▸ **The task**:
Extract the lines from the start through the line that holds "dark blue wooded", both included, omitting all images.

▸ **Information supplied**:
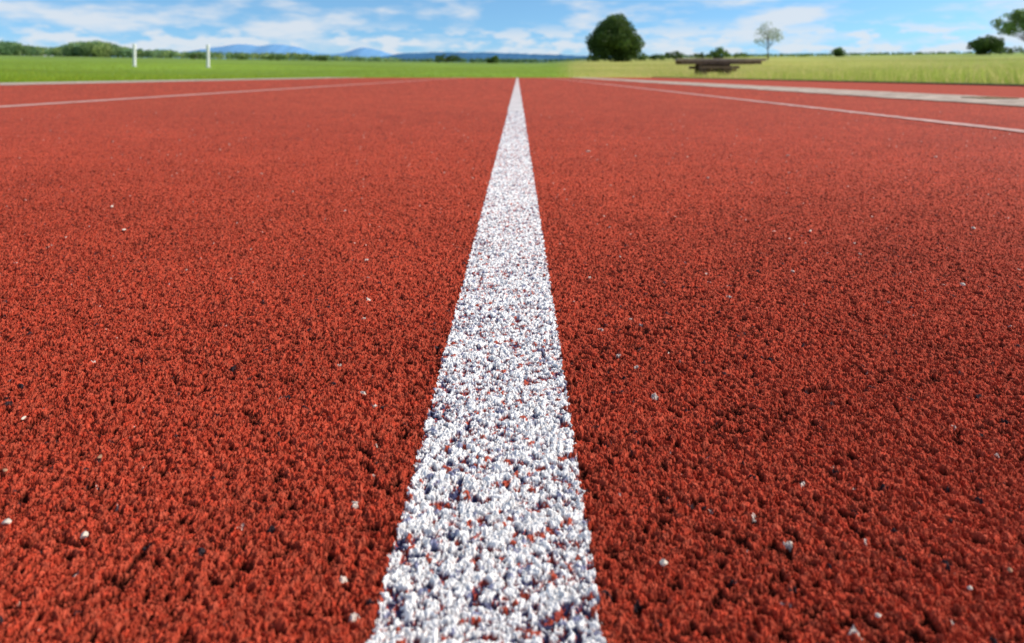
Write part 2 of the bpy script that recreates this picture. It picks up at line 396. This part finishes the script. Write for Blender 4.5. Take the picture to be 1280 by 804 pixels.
ridge("hill", [(430, 80), (470, 73), (500, 67), (560, 65), (620, 66), (680, 68), (735, 70), (800, 73), (860, 80)], 3000, mhl, "long dark blue wooded hill ridge", 600, 0.5)

# ------------------------------------------------------------------ trees
def leaf_cloud(centers, radii, nper, size, base_c, rs, squash=0.85, var=0.6):
    Vs = []; Cs = []
    for (c0, r0) in zip(centers, radii):
        n = max(8, int(nper * (r0 ** 2)))
        d = rs.normal(size=(n, 3)); d /= np.linalg.norm(d, axis=1)[:, None]
        rad = r0 * (0.55 + 0.5 * rs.random(n) ** 0.6)
        P = c0 + d * rad[:, None] * np.array([1, 1, squash])
        u = rs.normal(size=(n, 3)); u /= np.linalg.norm(u, axis=1)[:, None]
        u2 = rs.normal(size=(n, 3)); v_ = np.cross(u, u2); v_ /= np.linalg.norm(v_, axis=1)[:, None]
        s = size * (0.6 + 0.8 * rs.random(n))[:, None] / 2
        q = np.stack([P - u * s, P - v_ * s * .7, P + u * s, P + v_ * s * .7], 1)
        Vs.append(q.reshape(-1, 3))
        cc = base_c * (1 - var / 2 + var * rs.random()) * (0.75 + 0.5 * rs.random((n, 1)))
        Cs.append(np.repeat(cc[:, None], 4, 1).reshape(-1, 3))
    V = np.concatenate(Vs); C = np.concatenate(Cs)
    return V, np.arange(len(V)).reshape(-1, 4), C
mleaf = attr_mat("tree_leaves", rough=0.6, spec=0.25, trans=0.35)
mbark = col_mat("grey_brown_bark", (0.13, 0.10, 0.07), 0.95, 6, 0.35, 0.02)
def tube(Vl_, Fl_, p0, p1, r0, r1, k=8):
    p0 = np.array(p0, float); p1 = np.array(p1, float); d = p1 - p0; d /= np.linalg.norm(d)
    u = np.cross(d, [0.3, 1, 0.1]); u /= np.linalg.norm(u); v_ = np.cross(d, u)
    off = sum(len(q) for q in Vl_); th = np.arange(k) * 2 * np.pi / k
    ringv = np.cos(th)[:, None] * u + np.sin(th)[:, None] * v_
    Vl_.append(np.concatenate([p0 + ringv * r0, p1 + ringv * r1])); i = np.arange(k); j = (i + 1) % k
    Fl_.append(off + np.stack([i, j, j + k, i + k], 1))
def tree(kind, xpx, D, wpx, ytop, label, cat, seed, base_c, crown_bottom=0.15, nclump=40, nper=60, leaf=0.3, lean=0, rk=(0.18, 0.34), group=None, egg=0.25, wob=0.0, tk_=0.028):
    rs = np.random.default_rng(seed)
    Xc = PX(xpx, D); zb = float(ter([Xc], [D])[0]); ztop = PZ(ytop, D); ht = ztop - zb; rw = wpx * K * D / 2
    e = bpy.data.objects.new(kind, None); COL.objects.link(e); e.location = (Xc, D, zb - 0.05); e.empty_display_size = 1
    tag(e, label, cat, None, group)
    cb = ht * crown_bottom; ch = ht - cb
    cs = []; rads = []; ph = rs.uniform(0, 6.28, 3)
    while len(cs) < nclump:
        p = rs.uniform(-1, 1, 3)
        wz = 1 - egg * max(0, p[2])
        az = math.atan2(p[2], p[0])
        lim = 1 - wob * (0.5 + 0.5 * math.sin(3 * az + ph[0])) - wob * 0.6 * (0.5 + 0.5 * math.sin(7 * az + ph[1]))
        if math.hypot(p[0], p[1]) ** 2 / wz ** 2 + abs(p[2]) ** 2.4 > lim: continue
        r = rs.uniform(*rk) * min(rw, ch / 2)
        sx_ = max(0.05, 1 - r / rw * 0.9); sz_ = max(0.05, 1 - r * .85 / (ch / 2))
        cs.append(np.array([p[0] * rw * sx_ + lean * (p[2] + 1), p[1] * rw * sx_, cb + ch / 2 + p[2] * ch / 2 * sz_])); rads.append(r)
    V, F, C = leaf_cloud(cs, rads, nper, leaf, np.array(base_c), rs)
    cr = mesh_np("crown", V, F, C, mleaf); cr.parent = e
    Vt_, Ft_ = [], []
    tr = max(0.05, ht * tk_)
    prev = np.array([0, 0, -0.1]); steps = 4
    for s in range(steps):
        nx_ = np.array([lean * (s + 1) / steps * 1.0 + rs.normal(0, ht * .01), rs.normal(0, ht * .01), ht * 0.78 * (s + 1) / steps])
        tube(Vt_, Ft_, prev, nx_, tr * (1 - s / steps * .8), tr * (1 - (s + 1) / steps * .8)); prev = nx_
    for c0 in cs[::2]:
        hz_ = min(max(c0[2] * 0.55, cb * 0.7), ht * .7); tube(Vt_, Ft_, (lean * hz_ / ht, 0, hz_), c0, tr * .3, tr * .06, 5)
    tk = mesh_np("trunk", np.concatenate(Vt_), np.concatenate(Ft_), None, mbark, smooth=True); tk.parent = e
    return e
G1 = (0.085, 0.14, 0.028); G2 = (0.14, 0.22, 0.05); G3 = (0.30, 0.36, 0.20)
tree("oak_tree", 769, 150, 82, 13, "large dense rounded dark green oak tree", "tree", 3, G1, -0.12, 150, 95, 0.42, rk=(0.15, 0.34), egg=0.4, wob=0.24)
tree("young_tree", 960, 130, 44, 25, "slender young tree with sparse pale foliage", "tree", 5, G3, 0.26, 42, 60, 0.24, rk=(0.16, 0.3), wob=0.25, tk_=0.018)
tree("broadleaf_tree", 1233, 200, 48, 42, "low rounded dark green tree at meadow edge", "tree", 8, G1, -0.1, 80, 80, 0.5, rk=(0.22, 0.4), wob=0.2)
tree("broadleaf_tree", 1286, 140, 82, 8, "tall leaning tree with open green crown", "tree", 9, (0.20, 0.30, 0.08), 0.34, 110, 70, 0.4, lean=-0.8, wob=0.2, tk_=0.02)
for i, (xp, D, wp, yt) in enumerate([(900, 220, 30, 58), (842, 220, 36, 63), (1048, 240, 20, 58), (560, 260, 46, 67), (617, 260, 22, 68), (822, 200, 28, 66), (930, 240, 36, 65), (1266, 210, 52, 57), (1000, 300, 30, 66), (742, 200, 24, 67), (802, 190, 22, 66), (878, 230, 28, 65), (345, 250, 30, 67), (400, 250, 30, 69), (300, 260, 24, 68), (245, 250, 28, 66)]):
    tree("bush", xp, D, wp, yt, "round dark green bush at field edge", "bush", 20 + i, G1 if i % 2 else G2, -0.1, 30, 60, 0.5, group="bushes along the field edge", rk=(0.3, 0.55))

def wood(name, pts, D, label, seed, base_c, spread=25, rr_=(1.6, 4.2), dens=1.5, jit=2.5):  # base_c carries distance haze: lighter and bluer than near foliage
    rs = np.random.default_rng(seed); Vs = []; Cs = []
    xa, xb = pts[0][0], pts[-1][0]
    hues = [np.array(base_c), np.array(base_c) * (0.65, 0.75, 0.8), np.array(base_c) * (1.45, 1.25, 1.0), np.array(base_c) * (1.0, 1.1, 1.4)]
    for _ in range(int((xb - xa) * dens)):
        xp = rs.uniform(xa, xb); yt = np.interp(xp, [p[0] for p in pts], [p[1] for p in pts]) + abs(rs.normal(0, jit))
        d = D + rs.uniform(-spread, spread); Xc = PX(xp, d); zt = PZ(yt, d); zb = float(ter([Xc], [d])[0]); hh = max(1.5, zt - zb)
        r = min(hh * .5, rs.uniform(*rr_)); k = max(1, int(hh / (r * 1.1))); hc = hues[rs.integers(4)]
        cs = [np.array([Xc + rs.normal(0, r * .35), d, zb + (hh - r) * (q + 1) / k]) for q in range(k)]
        V, F, C = leaf_cloud(cs, [r] * k, 14, 0.95, hc, rs, var=0.4); Vs.append(V); Cs.append(C)
    V = np.concatenate(Vs)
    o = mesh_np(name, V, np.arange(len(V)).reshape(-1, 4), np.concatenate(Cs), mleaf); tag(o, label, "woodland", "stuff")
wood("woodland", [(-60, 53), (-20, 51), (10, 50), (30, 54), (50, 58), (75, 57), (90, 52), (110, 49), (135, 51), (155, 58), (180, 61), (205, 61), (230, 64), (250, 63), (300, 65), (345, 65), (360, 64), (380, 66), (430, 69), (500, 71)], 380, "distant line of mixed green woodland trees", 51, (0.24, 0.345, 0.135), jit=3.0)
wood("woodland", [(330, 70), (430, 71), (500, 73), (560, 72), (640, 73), (735, 73), (800, 70), (850, 68), (950, 69), (1050, 70), (1150, 69), (1300, 66)], 430, "low distant hedge line across the fields", 52, (0.14, 0.23, 0.10), rr_=(1.2, 2.4), jit=1.2)

# ------------------------------------------------------------------ posts
mpw = col_mat("white_painted_metal", (0.72, 0.72, 0.70), 0.5, 12, 0.06)
def post(xp, D, ytop):
    Xc = PX(xp, D); zb = float(ter([Xc], [D])[0]); ht = PZ(ytop, D) - zb
    e = bpy.data.objects.new("post", None); COL.objects.link(e); e.location = (Xc, D, zb)
    tag(e, "white painted sports net post in the lawn", "post", None, "white net posts on the lawn")
    bm = bmesh.new(); r = bmesh.ops.create_cone(bm, cap_ends=True, segments=20, radius1=0.12, radius2=0.118, depth=ht)
    for vv in bm.verts: vv.co.z += ht / 2
    s = bm_obj(bm, "shaft", mpw); s.parent = e
    bm = bmesh.new(); bmesh.ops.create_cone(bm, cap_ends=True, segments=20, radius1=0.124, radius2=0.10, depth=0.05)
    c_ = bm_obj(bm, "cap", mpw, (0, 0, ht + 0.025)); c_.parent = e
    bm = bmesh.new(); box(bm, 0, 0, 0.01, 0.3, 0.3, 0.03); c_ = bm_obj(bm, "base_plate", mpw, (0, 0, 0), 0.005); c_.parent = e
post(168, 52, 56); post(260, 52, 57)

# ------------------------------------------------------------------ picnic table
mwood = col_mat("weathered_brown_wood", (0.19, 0.12, 0.085), 0.85, 9, 0.35, 0.004)
mwood2 = col_mat("light_brown_wood", (0.46, 0.33, 0.27), 0.85, 9, 0.3, 0.004)  # lighter brown, used for the top slab only
D = 29.0; Xc = PX(899, D); zb = float(ter([Xc], [D])[0])
e = bpy.data.objects.new("picnic_table", None); COL.objects.link(e); e.location = (Xc, D, zb - 0.04)
tag(e, "long weathered brown wooden picnic table in meadow", "picnic table")
TL = 106 * K * D; TH = PZ(73.5, D) - zb + 0.04
bm = bmesh.new()
for k in range(6): box(bm, 0.02 * (k % 2), -0.475 + k * 0.19, TH - 0.05 - 0.002 * (k % 2), TL - 0.05 * (k % 2), 0.18, 0.10)
o = bm_obj(bm, "table_top", mwood2, (0, 0, 0), 0.004); o.parent = e
bm = bmesh.new()
for sgn in (-1, 1): box(bm, -0.06, sgn * 0.5, TH - 0.17, TL * 0.93, 0.05, 0.135)
for xx in (-1.3, 0, 1.3): box(bm, xx, 0, TH - 0.17, 0.09, 0.94, 0.13)
o = bm_obj(bm, "apron", mwood, (0, 0, 0), 0.003); o.parent = e
for sgn in (-1, 1):
    bm = bmesh.new()
    for k in range(2): box(bm, -0.25, sgn * (0.72 + k * 0.2), TH * 0.52, TL * .44, 0.185, 0.12)
    o = bm_obj(bm, "bench_seat", mwood, (0, 0, 0), 0.004); o.parent = e
for xx in (-0.78, 0.22):
    for sgn in (-1, 1):
        bm = bmesh.new(); box(bm, xx, sgn * 0.42, (TH - .2) / 2, 0.3, 0.12, TH - 0.02, (sgn * 0.4, 'X'))
        for vv in bm.verts: vv.co.z = min(vv.co.z, TH - 0.24)
        o = bm_obj(bm, "leg", mwood, (0, 0, 0)); o.parent = e
    bm = bmesh.new(); box(bm, xx + 0.19, 0, TH * 0.52 - 0.12, 0.07, 1.8, 0.1); o = bm_obj(bm, "crossbeam", mwood); o.parent = e
bm = bmesh.new(); box(bm, -0.28, 0, TH * 0.5, 1.0, 0.06, TH * 0.5); o = bm_obj(bm, "brace", mwood); o.parent = e

# ------------------------------------------------------------------ loose chips on the track
mchip = col_mat("pale_stone", (0.66, 0.55, 0.44), 0.8, 400, 0.2, 0.0005)
mchip2 = col_mat("brown_stone", (0.42, 0.22, 0.12), 0.8, 400, 0.2, 0.0005)
chips = [(105, 672, 10, 0), (8, 655, 9, 0), (830, 706, 9, 0), (1212, 737, 6, 0), (125, 573, 6, 1), (735, 190, 4, 0), (985, 195, 3, 0), (1013, 290, 4, 0), (1203, 357, 5, 0),
         (1217, 286, 4, 0), (155, 288, 4, 0), (140, 259, 4, 0), (1170, 197, 3, 0), (6, 590, 7, 1), (30, 524, 5, 0), (1262, 715, 7, 1), (885, 223, 3, 0), (1068, 305, 3, 0), (775, 322, 3, 0), (1098, 772, 6, 0)]
for i, (xp, yp, s, k) in enumerate(chips):
    Yc = FP * H / (yp - HY); Xc = PX(xp, Yc)
    r = s * Yc * K * 0.75
    rs = np.random.default_rng(900 + i)
    bm = bmesh.new(); bmesh.ops.create_icosphere(bm, subdivisions=2, radius=1)
    ax = rs.uniform(0.7, 1.2, 3) * (1, 0.75, 0.5); rz = rs.uniform(0, 3.1); pl = rs.normal(size=(5, 3)); pl /= np.linalg.norm(pl, axis=1)[:, None]
    for vv in bm.verts:
        q = np.array(vv.co)
        for pp in pl:
            d = q @ pp
            if d > 0.6: q = q - pp * (d - 0.6)
        q = q * ax * r
        vv.co = (q[0] * math.cos(rz) - q[1] * math.sin(rz), q[0] * math.sin(rz) + q[1] * math.cos(rz), q[2])
    o = bm_obj(bm, "stone_chip", mchip2 if k else mchip, (Xc, Yc, 0.0003 + r * 0.2))
    tag(o, "small brown stone chip lying on red track" if k else "small pale stone chip lying on red track", "stone chip", None, "loose stone chips on the track")
print("DONE verts", len(Vt), len(Vl), TH)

▸ **Solution to the exercise**:
Write part 2 of the bpy script that recreates this picture. It picks up at line 396. This part finishes the script. Write for Blender 4.5. Take the picture to be 1280 by 804 pixels.
ridge("hill", [(430, 80), (470, 73), (500, 67), (560, 65), (620, 66), (680, 68), (735, 70), (800, 73), (860, 80)], 3000, mhl, "long dark blue wooded hill ridge", 600, 0.5)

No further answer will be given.